▶ Exercise instructions
Starting at the first line of the data, print each line verbatim up to and including the line bearing "tag(m.build('pebbles', 'pebble', flip=False), 'grey", omitting pictures.

▶ Dataset content
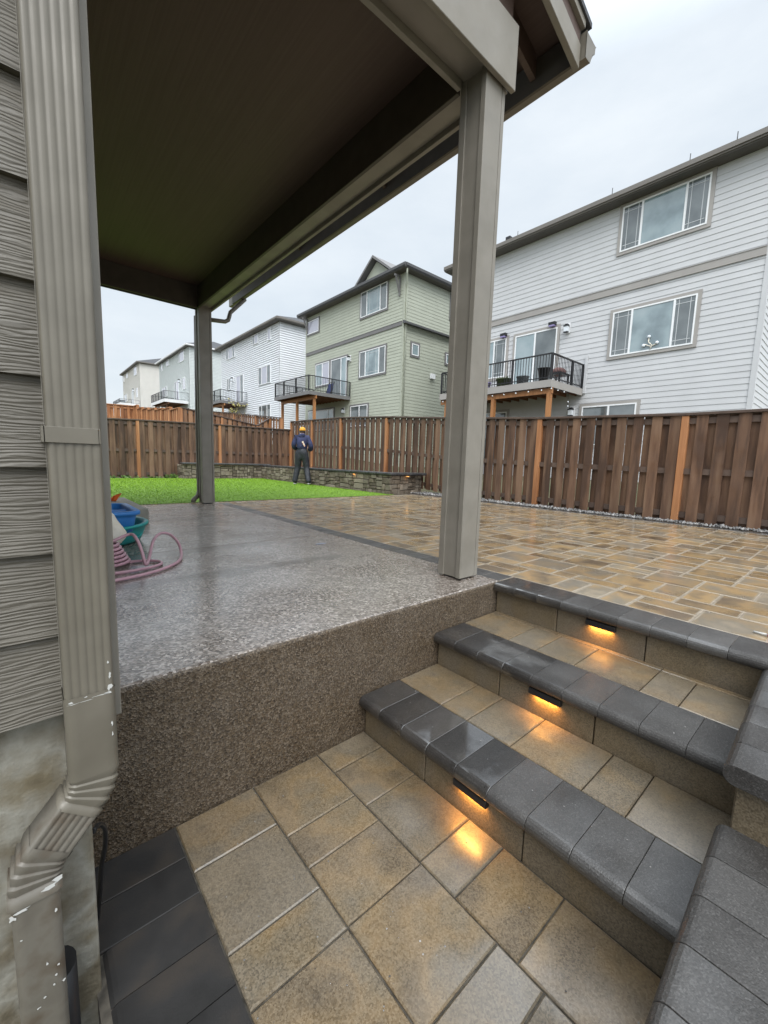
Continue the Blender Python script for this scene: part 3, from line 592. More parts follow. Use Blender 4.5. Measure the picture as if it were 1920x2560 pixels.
# ---------------------------------------------------------------- lawn, gravel, planting bed
struct(MB().add([(-6, 5.635, .004), (4.15, 5.635, .004), (4.15, 12.9, .03), (-6, 13.3, .03)], [(0, 1, 2, 3)]).build('lawn', 'turf'))
m = MB(); vs = []; fs = []
for i in range(60000):
    yy = 5.64+(rng.random()**1.15)*7.2; xx = rng.uniform(-2.6 if yy < 9 else -2.2, 4.12)
    h = rng.uniform(.008, .015); a = rng.uniform(0, pi); ww = .004+.0012*(yy-5.6)
    lx_, ly_ = rng.uniform(-.012, .012), rng.uniform(-.012, .012); z0 = .004+.0037*(yy-5.6); k = len(vs)
    vs += [(xx-ww*cos(a), yy-ww*sin(a), z0), (xx+ww*cos(a), yy+ww*sin(a), z0), (xx+lx_, yy+ly_, z0+h)]; fs.append((k, k+1, k+2))
m.add(vs, fs); go = m.build('grass', 'blade', flip=False); tag(go, 'short bright green turf covering the far yard', 'grass', kind='stuff')
struct(MB().add([(4.78, -6, .0), (fence_x(-6)+.3, -6, .0), (fence_x(6)+.3, 6.0, .0), (4.78, 6.0, .0)], [(0, 1, 2, 3)]).build('gravel_bed', 'soil'))
ico = bmesh.new(); bmesh.ops.create_icosphere(ico, subdivisions=1, radius=1); IV = [v.co.copy() for v in ico.verts]; IF = [tuple(v.index for v in q.verts) for q in ico.faces]; ico.free()
m = MB()
for i in range(3000):
    yy = rng.uniform(-2.6, 5.9); xx = rng.uniform(4.83, fence_x(yy)+.12); s_ = rng.uniform(.008, .024)*(1.5 if rng.random() < .05 else 1); q = Matrix.Rotation(rng.uniform(0, 6), 3, V((rng.random(), rng.random(), rng.random()+.01)))
    sc = V((s_*rng.uniform(.8, 1.4), s_*rng.uniform(.8, 1.3), s_*rng.uniform(.5, .9)))
    m.add([q @ V((v.x*sc.x, v.y*sc.y, v.z*sc.z))+V((xx, yy, s_*.4+rng.uniform(0, .015))) for v in IV], IF, 0, True)
tag(m.build('pebbles', 'pebble', flip=False), 'grey river pebbles in the narrow strip along the fence foot', 'pebbles', kind='stuff')

# ---------------------------------------------------------------- fences
def fence(name, label, pts, nrm, mats, pitch=.245, bw=.14, post_front=True, posts=None, base=True, rails=3, gap_cap=True, group=None):
    """pts: (x, y, z foot, z top) at each post; nrm: horizontal normal pointing to the camera side"""
    mb_, mr, mp_ = mats; root = thing(name, label, 'fence', (pts[0][0], pts[0][1], pts[0][2]), group); n = V((*nrm, 0))
    for i, (a, c) in enumerate(zip(pts[:-1], pts[1:])):
        A = V(a[:2]+(0,)); B = V(c[:2]+(0,)); L_ = (B-A).length; t = (B-A)/L_
        def zt(s): return a[3]+(c[3]-a[3])*s/L_
        def zb(s): return a[2]+(c[2]-a[2])*s/L_
        m = MB(); k = max(1, round((L_-.1)/pitch)); pt = (L_-.09)/k
        def board(s0, s1, o0, o1, lift=0):
            q = []
            for z in (0, 1):
                for (s_, o_) in ((s0, o0), (s1, o0), (s1, o1), (s0, o1)):
                    P_ = A+t*s_+n*o_; q.append((P_.x, P_.y, (zb(s_)+lift) if z == 0 else zt(s_)-.042))
            m.hexa(q)
        for j in range(k):
            s0 = .05+pt*j+rng.uniform(-.006, .006)
            board(s0, s0+bw, .022, .040, rng.uniform(0, .02)); board(s0+pt/2, min(s0+pt/2+bw, L_), -.040, -.022, .02)
        m.build('board_panel', mb_, root)
        m = MB()
        for fr in ((.10, .5, .955) if rails == 3 else (.12, .955)):
            P0 = A+t*.03; P1 = B-t*.03
            h0 = zb(0)+(zt(0)-zb(0))*fr-.045; h1 = zb(L_)+(zt(L_)-zb(L_))*fr-.045
            m.bar((P0.x, P0.y, h0), (P1.x, P1.y, h1), .042, .085)
        m.build('rail', mr, root)
        m = MB(); m.bar((A.x+n.x*.005, A.y+n.y*.005, zt(0)-.02), (B.x+n.x*.005, B.y+n.y*.005, zt(L_)-.02), .135, .038); m.build('cap_rail', mr, root, .003, 1)
    for a in pts:
        P_ = V((a[0], a[1], 0))+n*.012; t = V((-n.y, n.x, 0)); m = MB(); q = []
        for z in (a[2]-.1, a[3]-.041):
            for (s_, o_) in ((-.045, -.045), (.045, -.045), (.045, .045), (-.045, .045)): X_ = P_+t*s_+n*o_; q.append((X_.x, X_.y, z))
        m.hexa(q); m.build('fence_post', mp_, root, .004, 1)
    return root
FR = [(-4.6, -.0, 1.60), (-2.15, 0, 1.60), (.30, .0, 1.615), (2.66, .01, 1.705), (5.0, .03, 1.85), (7.4, .22, 2.03), (9.8, .3, 2.155), (11.75, .34, 2.19), (13.45, .38, 2.22)]
fence('garden_fence', 'long dark brown board fence with orange cedar posts along the right side', [(fence_x(y), y, zb, zt) for y, zb, zt in FR], (-1, .045), ('fence', 'rail', 'fpost'))
fence('garden_fence', 'dark brown board fence across the back of the lawn behind the person', [(x, 13.45, .02, zt) for x, zt in ((-4.5, 1.74), (-2.1, 1.76), (.33, 1.835), (2.85, 1.885), (5.6, 1.90))], (0, -1), ('fence', 'rail', 'fpost'))
# neighbours' fences up the hill
fence('neighbour_fence', 'weathered cedar fence climbing the hill beyond the far fence corner', [(5.6, 14.2, .6, 2.41), (5.6, 16.6, .9, 2.66), (5.6, 19.2, 1.2, 2.93), (5.6, 22.2, 1.45, 3.22), (5.6, 26, 1.8, 3.6), (5.6, 32, 2.3, 4.1), (5.6, 40, 3, 4.8), (5.6, 50, 3.8, 5.6)], (-1, 0), ('cedar2', 'rail', 'fpost'))
fence('neighbour_fence', 'cedar cross fence whose top dips low behind the lawn fence', [(2.02, 15.0, .5, 2.51), (3.5, 15.05, .4, 2.31), (4.95, 15.1, .35, 2.1), (5.52, 15.1, .5, 2.44)], (0, -1), ('cedar2', 'rail', 'fpost'), pitch=.2)
stp = []
ns = thing('neighbour_fence', 'bright orange cedar fence stepping uphill in sawtooth panels', 'fence', (2, 15.1, .6))
zs = [2.50, 2.61, 2.67, 2.77, 2.88, 2.99, 3.19]; yy = [15.1, 16.3, 17.5, 18.8, 20.1, 21.3, 22.4, 23.2]
for i in range(7):
    m = MB(); y0, y1 = yy[i], yy[i+1]; k = 9
    for j in range(k):
        a = y0+(y1-y0)*j/k; m.box(1.985+.03*(j % 2), 2.003+.03*(j % 2), a+.004, a+(y1-y0)/k*1.08, .4+.08*i, zs[i]-.035)
    m.build('board_panel', 'cedar', ns); bx(1.95, 2.07, y0, y1, zs[i]-.034, zs[i]).build('cap_rail', 'cedar', ns); bx(1.96, 2.05, y0-.045, y0+.045, .3, zs[i]-.036).build('fence_post', 'fpost', ns)
fence('neighbour_fence', 'bright orange cedar fence panel facing the yard high at the left', [(-3.5, 23.3, 1.2, 3.17), (-1.6, 23.3, 1.2, 3.17), (.2, 23.3, 1.2, 3.18), (2.0, 23.3, 1.2, 3.2)], (0, -1), ('cedar', 'fpost', 'fpost'), pitch=.3)

# ---------------------------------------------------------------- seat wall and planting bed
sw = thing('seat_wall', 'low split stone garden wall with dark cap around the lawn corner', 'wall', (4.1, 5.8, 0))
def stones(m, p0, p1, nrm, z0, z1):
    p0 = V((*p0, 0)); p1 = V((*p1, 0)); n = V((*nrm, 0)); L_ = (p1-p0).length; t = (p1-p0)/L_
    hs_ = [.075, .15, .075, .15]; 
    s_ = 0
    while s_ < L_-.01:
        wcol = min(rng.choice([.22, .3, .4]), L_-s_)
        if L_-s_-wcol < .12: wcol = L_-s_
        z = z0
        while z < z1-.01:
            h = min(rng.choice([.075, .11, .15, .11]), z1-z)
            if z1-z-h < .04: h = z1-z
            cuts = [0, 1] if rng.random() < .45 else [0, rng.choice([.35, .5, .65]), 1]
            for c0, c1 in zip(cuts[:-1], cuts[1:]):
                a = s_+wcol*c0+.007; b_ = s_+wcol*c1-.007; o = rng.uniform(.0, .03); q = []
                for zz in (z+.007, z+h-.007):
                    for (ss, oo) in ((a, -.05), (b_, -.05), (b_, o), (a, o)): P_ = p0+t*ss+n*oo; q.append((P_.x, P_.y, zz))
                m.hexa(q)
            z += h
        s_ += wcol
m = MB(); stones(m, (4.10, 5.72), (4.02, 12.62), (-1, 0), -.02, .45); m.build('stone_face', 'stone', sw, .008, 2)
m = MB(); stones(m, (4.12, 5.72), (5.24, 5.86), (.12, -.99), -.02, .45); m.build('stone_face', 'stone', sw, .008, 2)
m = MB(); stones(m, (1.44, 12.64), (4.02, 12.60), (0, -1), -.02, .48); stones(m, (1.44, 13.4), (1.44, 12.64), (-1, 0), -.02, .48); m.build('stone_face', 'stone', sw, .008, 2)
m = MB(); m.box(4.12, 4.3, 5.78, 12.6, -.02, .44); m.box(1.48, 4.3, 12.66, 12.9, -.02, .46); m.box(4.3, 5.2, 5.86, 6.0, -.02, .44); m.build('wall_core', 'darksand', sw)
m = MB(); m.box(4.045, 4.36, 5.66, 12.60, .452, .515); m.box(4.3605, 5.26, 5.675, 5.98, .452, .515); m.box(1.38, 4.36, 12.555, 12.88, .482, .545)
m.build('wall_cap', 'cap', sw, .018, 3)
for (x, y, dx_, dy_) in ((4.07, 7.1, -.02, 0), (4.62, 5.765, 0, -.02)):
    h = bx(x-.01+dx_, x+.05, y-.06, y+.06 if dx_ else y+.02, .43, .449).build('wall_light', 'blackpl', sw)
    bx(x-.02+dx_ if dx_ else x-.035, x+.0 if dx_ else x+.035, y-.035 if dx_ else y-.075, y+.035 if dx_ else y-.03, .42, .429).build('lens', 'amber_s', h)
    ld = bpy.data.lights.new('wall_lamp', 'POINT'); ld.energy = .1; ld.color = (1, .55, .2); ld.shadow_soft_size = .02; lo = bpy.data.objects.new('wall_lamp', ld); C.objects.link(lo); lo.parent = h; lo.location = V((x+dx_*2.4, y+dy_*4.2-(0 if dx_ else .0), .405))-ROOT[sw.name]
struct(MB().add([(4.2, 5.9, .42), (5.9, 5.9, .42), (5.9, 13.4, .44), (4.2, 13.4, .44), (1.5, 12.7, .45), (4.2, 12.7, .45), (4.2, 13.42, .45), (1.5, 13.42, .45)], [(0, 1, 2, 3), (4, 5, 6, 7)]).build('planting_bed', 'soil'))
m = MB()
for i in range(46):
    xx = rng.uniform(-.6, 1.4) if i < 34 else rng.uniform(1.1, 1.36); yy_ = rng.uniform(13.15, 13.38); h = rng.uniform(.03, .10) if i < 34 else rng.uniform(.08, .16)
    for j in range(3):
        a = rng.uniform(0, 6.28); m.add([(xx-.015, yy_, .02), (xx+.015, yy_, .02), (xx+.1*h*cos(a)*6+.02, yy_+.05*sin(a), .02+h*.8), (xx+.09*cos(a), yy_+.05*sin(a), .02+h)], [(0, 1, 2, 3)])
tag(m.build('weeds', 'leaf', flip=False), 'ragged green weeds sprouting along the foot of the back fence', 'weeds', kind='stuff')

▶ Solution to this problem
Continue the Blender Python script for this scene: part 3, from line 592. More parts follow. Use Blender 4.5. Measure the picture as if it were 1920x2560 pixels.
# ---------------------------------------------------------------- lawn, gravel, planting bed
struct(MB().add([(-6, 5.635, .004), (4.15, 5.635, .004), (4.15, 12.9, .03), (-6, 13.3, .03)], [(0, 1, 2, 3)]).build('lawn', 'turf'))
m = MB(); vs = []; fs = []
for i in range(60000):
    yy = 5.64+(rng.random()**1.15)*7.2; xx = rng.uniform(-2.6 if yy < 9 else -2.2, 4.12)
    h = rng.uniform(.008, .015); a = rng.uniform(0, pi); ww = .004+.0012*(yy-5.6)
    lx_, ly_ = rng.uniform(-.012, .012), rng.uniform(-.012, .012); z0 = .004+.0037*(yy-5.6); k = len(vs)
    vs += [(xx-ww*cos(a), yy-ww*sin(a), z0), (xx+ww*cos(a), yy+ww*sin(a), z0), (xx+lx_, yy+ly_, z0+h)]; fs.append((k, k+1, k+2))
m.add(vs, fs); go = m.build('grass', 'blade', flip=False); tag(go, 'short bright green turf covering the far yard', 'grass', kind='stuff')
struct(MB().add([(4.78, -6, .0), (fence_x(-6)+.3, -6, .0), (fence_x(6)+.3, 6.0, .0), (4.78, 6.0, .0)], [(0, 1, 2, 3)]).build('gravel_bed', 'soil'))
ico = bmesh.new(); bmesh.ops.create_icosphere(ico, subdivisions=1, radius=1); IV = [v.co.copy() for v in ico.verts]; IF = [tuple(v.index for v in q.verts) for q in ico.faces]; ico.free()
m = MB()
for i in range(3000):
    yy = rng.uniform(-2.6, 5.9); xx = rng.uniform(4.83, fence_x(yy)+.12); s_ = rng.uniform(.008, .024)*(1.5 if rng.random() < .05 else 1); q = Matrix.Rotation(rng.uniform(0, 6), 3, V((rng.random(), rng.random(), rng.random()+.01)))
    sc = V((s_*rng.uniform(.8, 1.4), s_*rng.uniform(.8, 1.3), s_*rng.uniform(.5, .9)))
    m.add([q @ V((v.x*sc.x, v.y*sc.y, v.z*sc.z))+V((xx, yy, s_*.4+rng.uniform(0, .015))) for v in IV], IF, 0, True)
tag(m.build('pebbles', 'pebble', flip=False), 'grey river pebbles in the narrow strip along the fence foot', 'pebbles', kind='stuff')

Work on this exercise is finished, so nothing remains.